→ EXERCISE INSTRUCTIONS
Locate all lines with the word "script". Copy them.

**** DATA LINES

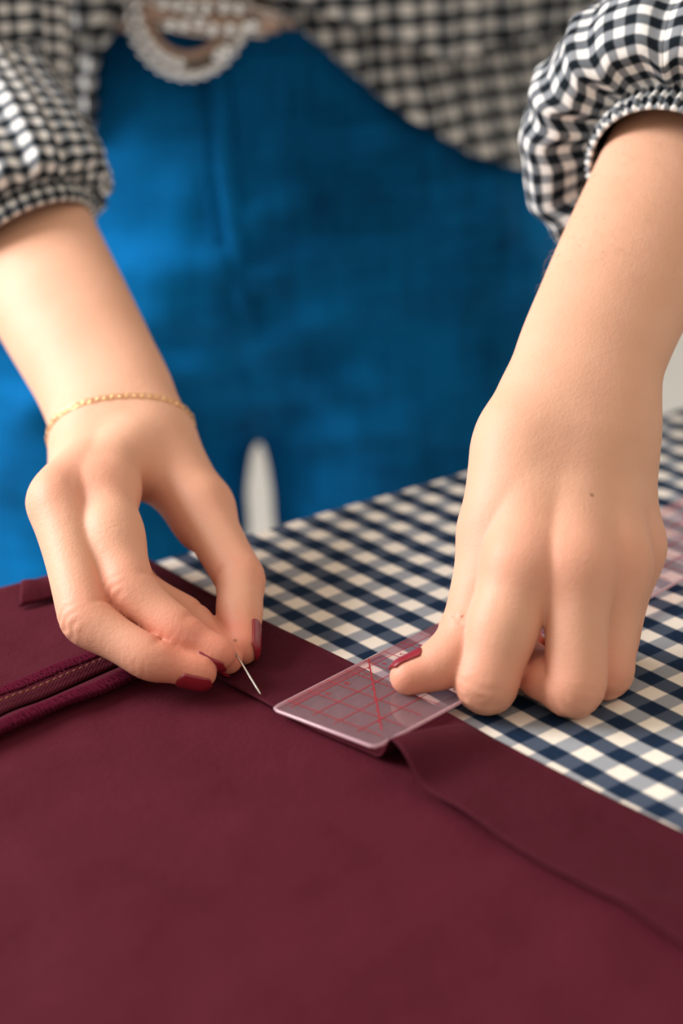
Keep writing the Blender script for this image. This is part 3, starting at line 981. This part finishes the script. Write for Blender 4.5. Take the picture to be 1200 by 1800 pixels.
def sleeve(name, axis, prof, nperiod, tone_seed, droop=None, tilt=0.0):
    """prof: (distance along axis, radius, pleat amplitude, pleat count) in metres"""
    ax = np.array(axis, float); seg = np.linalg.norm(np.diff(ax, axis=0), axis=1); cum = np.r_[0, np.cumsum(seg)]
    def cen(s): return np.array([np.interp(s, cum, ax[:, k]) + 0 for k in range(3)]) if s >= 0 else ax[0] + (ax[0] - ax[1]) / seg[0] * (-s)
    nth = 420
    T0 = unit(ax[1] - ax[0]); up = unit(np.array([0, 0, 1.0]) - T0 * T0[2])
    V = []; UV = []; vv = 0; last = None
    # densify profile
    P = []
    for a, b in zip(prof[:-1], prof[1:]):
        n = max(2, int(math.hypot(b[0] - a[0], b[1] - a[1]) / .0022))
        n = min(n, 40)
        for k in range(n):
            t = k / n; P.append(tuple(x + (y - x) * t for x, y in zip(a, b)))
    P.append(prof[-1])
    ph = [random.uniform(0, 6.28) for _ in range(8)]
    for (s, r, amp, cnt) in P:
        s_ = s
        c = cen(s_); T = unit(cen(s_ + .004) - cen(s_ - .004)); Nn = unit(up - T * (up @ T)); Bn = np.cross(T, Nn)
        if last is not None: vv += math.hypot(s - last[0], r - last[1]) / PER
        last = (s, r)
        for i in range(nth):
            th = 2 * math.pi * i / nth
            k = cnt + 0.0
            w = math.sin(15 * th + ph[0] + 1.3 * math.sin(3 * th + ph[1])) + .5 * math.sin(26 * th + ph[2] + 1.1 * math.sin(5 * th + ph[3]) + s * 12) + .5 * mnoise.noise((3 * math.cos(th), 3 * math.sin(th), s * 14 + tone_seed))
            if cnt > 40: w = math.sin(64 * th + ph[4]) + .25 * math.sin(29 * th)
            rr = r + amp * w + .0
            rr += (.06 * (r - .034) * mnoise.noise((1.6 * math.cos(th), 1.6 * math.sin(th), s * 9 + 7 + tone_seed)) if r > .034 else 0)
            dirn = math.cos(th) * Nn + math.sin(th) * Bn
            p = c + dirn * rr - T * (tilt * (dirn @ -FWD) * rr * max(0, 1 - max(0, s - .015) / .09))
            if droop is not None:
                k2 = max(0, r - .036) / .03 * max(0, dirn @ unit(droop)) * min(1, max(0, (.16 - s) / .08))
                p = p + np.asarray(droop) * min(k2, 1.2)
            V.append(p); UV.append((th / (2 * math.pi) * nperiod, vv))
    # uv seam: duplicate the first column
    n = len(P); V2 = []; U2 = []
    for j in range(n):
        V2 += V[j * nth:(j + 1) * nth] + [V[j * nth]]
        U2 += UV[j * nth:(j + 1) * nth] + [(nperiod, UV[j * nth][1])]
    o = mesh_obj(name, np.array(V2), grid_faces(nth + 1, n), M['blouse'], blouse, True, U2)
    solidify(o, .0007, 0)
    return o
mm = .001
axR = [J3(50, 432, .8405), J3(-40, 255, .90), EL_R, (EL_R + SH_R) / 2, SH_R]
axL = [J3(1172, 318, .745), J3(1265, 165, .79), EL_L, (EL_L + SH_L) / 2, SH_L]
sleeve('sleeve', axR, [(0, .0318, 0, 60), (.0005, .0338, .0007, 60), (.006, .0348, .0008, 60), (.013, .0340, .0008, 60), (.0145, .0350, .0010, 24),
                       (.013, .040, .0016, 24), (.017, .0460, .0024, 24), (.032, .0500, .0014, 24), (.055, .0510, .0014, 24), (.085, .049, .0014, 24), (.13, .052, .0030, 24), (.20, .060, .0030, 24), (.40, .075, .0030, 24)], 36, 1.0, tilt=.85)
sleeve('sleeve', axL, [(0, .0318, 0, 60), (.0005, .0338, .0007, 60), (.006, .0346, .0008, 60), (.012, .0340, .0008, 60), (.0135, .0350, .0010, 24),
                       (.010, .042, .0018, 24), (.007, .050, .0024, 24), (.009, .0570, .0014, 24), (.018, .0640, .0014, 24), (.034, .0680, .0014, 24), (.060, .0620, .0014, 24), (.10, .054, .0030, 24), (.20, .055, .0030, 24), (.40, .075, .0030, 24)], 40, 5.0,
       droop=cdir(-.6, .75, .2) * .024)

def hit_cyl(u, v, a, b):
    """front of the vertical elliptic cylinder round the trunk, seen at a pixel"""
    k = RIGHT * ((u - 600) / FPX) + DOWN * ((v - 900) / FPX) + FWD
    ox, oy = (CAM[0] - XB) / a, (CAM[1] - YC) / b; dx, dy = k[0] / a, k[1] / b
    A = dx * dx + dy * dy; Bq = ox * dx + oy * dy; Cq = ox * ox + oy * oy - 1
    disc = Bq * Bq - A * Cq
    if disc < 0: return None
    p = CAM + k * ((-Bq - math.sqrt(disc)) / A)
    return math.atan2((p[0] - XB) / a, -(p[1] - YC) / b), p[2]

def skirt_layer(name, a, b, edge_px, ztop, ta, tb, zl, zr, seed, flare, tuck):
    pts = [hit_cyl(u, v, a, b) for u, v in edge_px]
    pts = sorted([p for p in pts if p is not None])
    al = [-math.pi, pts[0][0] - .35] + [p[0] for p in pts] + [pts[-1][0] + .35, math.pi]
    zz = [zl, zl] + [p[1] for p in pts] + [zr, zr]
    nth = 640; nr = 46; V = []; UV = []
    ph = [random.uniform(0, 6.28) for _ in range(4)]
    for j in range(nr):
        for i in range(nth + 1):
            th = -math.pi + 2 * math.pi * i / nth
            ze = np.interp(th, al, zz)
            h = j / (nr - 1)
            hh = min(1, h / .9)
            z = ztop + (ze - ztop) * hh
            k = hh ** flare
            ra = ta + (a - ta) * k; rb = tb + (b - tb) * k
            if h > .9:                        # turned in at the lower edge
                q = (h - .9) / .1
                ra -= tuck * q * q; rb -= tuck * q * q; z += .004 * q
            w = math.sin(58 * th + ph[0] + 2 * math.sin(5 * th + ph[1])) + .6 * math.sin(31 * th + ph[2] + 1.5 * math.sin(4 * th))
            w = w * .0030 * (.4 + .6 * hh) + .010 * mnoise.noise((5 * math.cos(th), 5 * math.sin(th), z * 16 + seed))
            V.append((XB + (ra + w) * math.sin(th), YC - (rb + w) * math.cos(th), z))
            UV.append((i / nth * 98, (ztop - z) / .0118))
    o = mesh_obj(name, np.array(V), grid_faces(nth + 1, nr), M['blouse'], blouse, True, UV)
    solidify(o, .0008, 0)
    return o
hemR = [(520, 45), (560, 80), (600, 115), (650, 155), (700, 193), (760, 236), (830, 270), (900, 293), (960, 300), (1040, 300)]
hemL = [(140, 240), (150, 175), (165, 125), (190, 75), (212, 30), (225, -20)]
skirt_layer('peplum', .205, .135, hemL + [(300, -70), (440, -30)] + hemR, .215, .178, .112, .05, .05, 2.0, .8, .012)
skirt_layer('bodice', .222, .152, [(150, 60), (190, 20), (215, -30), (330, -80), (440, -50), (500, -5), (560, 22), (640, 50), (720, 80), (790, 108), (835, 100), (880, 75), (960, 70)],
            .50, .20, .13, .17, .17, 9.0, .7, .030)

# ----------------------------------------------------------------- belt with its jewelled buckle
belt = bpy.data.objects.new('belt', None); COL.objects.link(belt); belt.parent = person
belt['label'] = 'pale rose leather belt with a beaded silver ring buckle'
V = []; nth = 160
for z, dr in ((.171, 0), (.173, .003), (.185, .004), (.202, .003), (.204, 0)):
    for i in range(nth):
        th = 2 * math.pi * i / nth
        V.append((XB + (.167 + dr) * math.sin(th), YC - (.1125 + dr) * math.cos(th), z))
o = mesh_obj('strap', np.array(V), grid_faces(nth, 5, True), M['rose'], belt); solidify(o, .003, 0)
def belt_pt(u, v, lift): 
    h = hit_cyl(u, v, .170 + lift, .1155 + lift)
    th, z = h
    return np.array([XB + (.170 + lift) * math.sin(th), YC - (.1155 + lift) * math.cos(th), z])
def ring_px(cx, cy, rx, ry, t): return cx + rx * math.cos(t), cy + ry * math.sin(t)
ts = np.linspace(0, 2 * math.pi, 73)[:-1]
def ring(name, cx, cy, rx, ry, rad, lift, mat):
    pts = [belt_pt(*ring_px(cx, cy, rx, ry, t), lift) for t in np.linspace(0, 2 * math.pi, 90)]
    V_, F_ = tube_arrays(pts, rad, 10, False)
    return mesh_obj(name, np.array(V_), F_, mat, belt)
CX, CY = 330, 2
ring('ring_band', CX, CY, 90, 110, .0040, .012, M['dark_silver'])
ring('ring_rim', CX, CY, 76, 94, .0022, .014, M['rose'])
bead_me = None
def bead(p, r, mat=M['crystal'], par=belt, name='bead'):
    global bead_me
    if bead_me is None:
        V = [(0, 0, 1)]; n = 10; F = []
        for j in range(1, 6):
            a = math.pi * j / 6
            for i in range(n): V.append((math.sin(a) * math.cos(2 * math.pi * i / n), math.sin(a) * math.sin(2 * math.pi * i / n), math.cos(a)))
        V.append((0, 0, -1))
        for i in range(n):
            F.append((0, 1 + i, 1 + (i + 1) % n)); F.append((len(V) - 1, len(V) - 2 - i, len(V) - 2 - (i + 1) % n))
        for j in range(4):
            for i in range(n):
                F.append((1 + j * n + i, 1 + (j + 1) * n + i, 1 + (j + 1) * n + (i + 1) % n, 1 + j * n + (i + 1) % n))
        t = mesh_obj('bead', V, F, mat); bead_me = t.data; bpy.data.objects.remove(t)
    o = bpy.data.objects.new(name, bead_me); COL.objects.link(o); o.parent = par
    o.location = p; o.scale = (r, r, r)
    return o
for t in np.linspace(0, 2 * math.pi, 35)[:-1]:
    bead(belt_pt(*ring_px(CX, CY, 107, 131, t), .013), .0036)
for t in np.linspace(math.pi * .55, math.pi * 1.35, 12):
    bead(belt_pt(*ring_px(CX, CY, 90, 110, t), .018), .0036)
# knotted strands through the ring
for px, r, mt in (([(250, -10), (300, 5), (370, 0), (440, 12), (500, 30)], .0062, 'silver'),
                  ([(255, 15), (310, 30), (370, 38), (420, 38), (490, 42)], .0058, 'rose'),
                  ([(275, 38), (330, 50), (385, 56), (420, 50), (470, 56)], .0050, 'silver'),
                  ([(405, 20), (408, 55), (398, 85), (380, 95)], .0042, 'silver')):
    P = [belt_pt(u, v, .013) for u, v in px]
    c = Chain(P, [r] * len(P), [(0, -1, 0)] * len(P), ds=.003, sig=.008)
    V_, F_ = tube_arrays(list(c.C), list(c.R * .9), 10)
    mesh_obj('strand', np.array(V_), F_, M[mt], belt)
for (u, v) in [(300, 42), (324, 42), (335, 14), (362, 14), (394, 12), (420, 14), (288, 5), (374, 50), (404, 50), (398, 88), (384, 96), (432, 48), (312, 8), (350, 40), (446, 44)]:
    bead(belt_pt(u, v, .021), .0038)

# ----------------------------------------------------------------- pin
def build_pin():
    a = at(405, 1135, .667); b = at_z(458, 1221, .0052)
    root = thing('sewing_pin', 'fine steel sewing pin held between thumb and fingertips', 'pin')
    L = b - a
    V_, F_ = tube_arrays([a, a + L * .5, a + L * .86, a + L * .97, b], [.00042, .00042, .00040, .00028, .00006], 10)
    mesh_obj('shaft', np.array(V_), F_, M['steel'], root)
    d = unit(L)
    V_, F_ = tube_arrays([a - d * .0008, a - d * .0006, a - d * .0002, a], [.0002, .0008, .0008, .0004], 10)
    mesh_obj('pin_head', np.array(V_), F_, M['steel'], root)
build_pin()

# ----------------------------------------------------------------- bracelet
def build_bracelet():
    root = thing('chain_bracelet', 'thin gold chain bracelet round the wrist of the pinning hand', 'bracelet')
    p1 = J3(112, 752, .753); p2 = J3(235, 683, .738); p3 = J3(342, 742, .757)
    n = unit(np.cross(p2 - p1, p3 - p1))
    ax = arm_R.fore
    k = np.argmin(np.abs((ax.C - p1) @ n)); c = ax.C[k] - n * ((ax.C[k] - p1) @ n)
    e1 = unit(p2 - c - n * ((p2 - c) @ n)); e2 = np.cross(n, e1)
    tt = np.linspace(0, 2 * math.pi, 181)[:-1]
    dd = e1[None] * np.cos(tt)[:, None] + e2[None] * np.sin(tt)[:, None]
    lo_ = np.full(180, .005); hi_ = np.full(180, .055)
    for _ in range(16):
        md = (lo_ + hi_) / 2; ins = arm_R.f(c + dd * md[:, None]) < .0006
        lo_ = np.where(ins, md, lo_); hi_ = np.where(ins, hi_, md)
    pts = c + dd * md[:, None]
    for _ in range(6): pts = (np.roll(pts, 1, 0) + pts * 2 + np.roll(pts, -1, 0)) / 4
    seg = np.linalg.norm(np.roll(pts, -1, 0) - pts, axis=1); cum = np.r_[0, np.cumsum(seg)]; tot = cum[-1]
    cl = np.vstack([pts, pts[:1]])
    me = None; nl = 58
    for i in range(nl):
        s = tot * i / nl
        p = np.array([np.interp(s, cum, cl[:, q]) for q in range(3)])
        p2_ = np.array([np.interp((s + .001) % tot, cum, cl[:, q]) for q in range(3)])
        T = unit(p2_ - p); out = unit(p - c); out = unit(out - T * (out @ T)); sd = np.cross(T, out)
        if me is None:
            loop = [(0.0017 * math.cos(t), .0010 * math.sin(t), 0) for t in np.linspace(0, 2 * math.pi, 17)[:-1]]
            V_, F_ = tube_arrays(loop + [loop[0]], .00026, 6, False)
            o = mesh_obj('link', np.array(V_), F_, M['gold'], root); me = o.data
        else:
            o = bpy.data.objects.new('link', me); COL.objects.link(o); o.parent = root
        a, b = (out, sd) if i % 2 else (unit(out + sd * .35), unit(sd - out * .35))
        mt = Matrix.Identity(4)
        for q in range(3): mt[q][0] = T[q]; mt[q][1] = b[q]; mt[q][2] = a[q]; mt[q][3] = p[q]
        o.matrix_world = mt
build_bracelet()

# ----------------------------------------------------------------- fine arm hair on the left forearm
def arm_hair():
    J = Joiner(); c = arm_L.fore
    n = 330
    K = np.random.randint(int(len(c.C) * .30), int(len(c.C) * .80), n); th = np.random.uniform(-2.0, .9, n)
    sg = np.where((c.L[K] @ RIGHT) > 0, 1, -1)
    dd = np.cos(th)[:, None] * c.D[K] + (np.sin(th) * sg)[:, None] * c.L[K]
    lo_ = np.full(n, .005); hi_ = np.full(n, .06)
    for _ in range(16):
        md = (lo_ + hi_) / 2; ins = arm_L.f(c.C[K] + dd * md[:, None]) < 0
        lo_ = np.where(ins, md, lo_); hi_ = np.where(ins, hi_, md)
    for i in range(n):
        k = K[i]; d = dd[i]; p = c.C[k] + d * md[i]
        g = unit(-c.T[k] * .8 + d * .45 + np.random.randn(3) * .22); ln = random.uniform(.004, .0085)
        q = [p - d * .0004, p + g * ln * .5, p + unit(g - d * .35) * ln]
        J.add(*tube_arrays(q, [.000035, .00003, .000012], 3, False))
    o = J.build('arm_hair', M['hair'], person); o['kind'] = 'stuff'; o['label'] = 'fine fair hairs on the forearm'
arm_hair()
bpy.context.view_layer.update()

********
**** DATA LINES

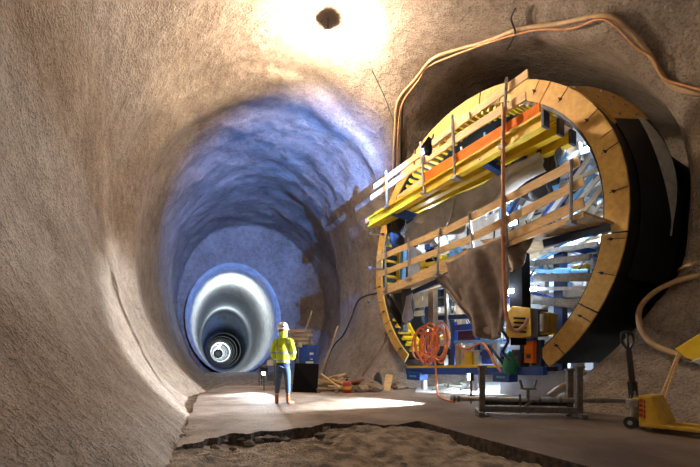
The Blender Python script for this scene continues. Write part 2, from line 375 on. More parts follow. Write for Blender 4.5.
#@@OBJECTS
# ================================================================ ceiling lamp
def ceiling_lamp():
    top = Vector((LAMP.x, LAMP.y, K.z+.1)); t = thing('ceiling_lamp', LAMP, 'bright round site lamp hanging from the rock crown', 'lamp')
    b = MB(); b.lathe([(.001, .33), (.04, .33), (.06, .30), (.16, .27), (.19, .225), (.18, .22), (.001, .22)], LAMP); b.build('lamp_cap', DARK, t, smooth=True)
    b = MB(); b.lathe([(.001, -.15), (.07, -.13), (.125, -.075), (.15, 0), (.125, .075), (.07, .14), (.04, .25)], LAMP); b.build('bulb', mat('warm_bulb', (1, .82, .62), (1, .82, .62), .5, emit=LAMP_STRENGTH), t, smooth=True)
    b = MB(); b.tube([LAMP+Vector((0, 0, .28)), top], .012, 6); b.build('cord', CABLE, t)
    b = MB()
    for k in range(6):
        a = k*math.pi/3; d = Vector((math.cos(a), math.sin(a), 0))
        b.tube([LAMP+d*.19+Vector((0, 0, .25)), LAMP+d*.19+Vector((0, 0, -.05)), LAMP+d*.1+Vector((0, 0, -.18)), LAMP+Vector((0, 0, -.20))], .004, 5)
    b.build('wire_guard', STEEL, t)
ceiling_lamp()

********

→ FINISHED TASK
Keep writing the Blender script for this image. This is part 3, starting at line 981. This part finishes the script. Write for Blender 4.5. Take the picture to be 1200 by 1800 pixels.
The Blender Python script for this scene continues. Write part 2, from line 375 on. More parts follow. Write for Blender 4.5.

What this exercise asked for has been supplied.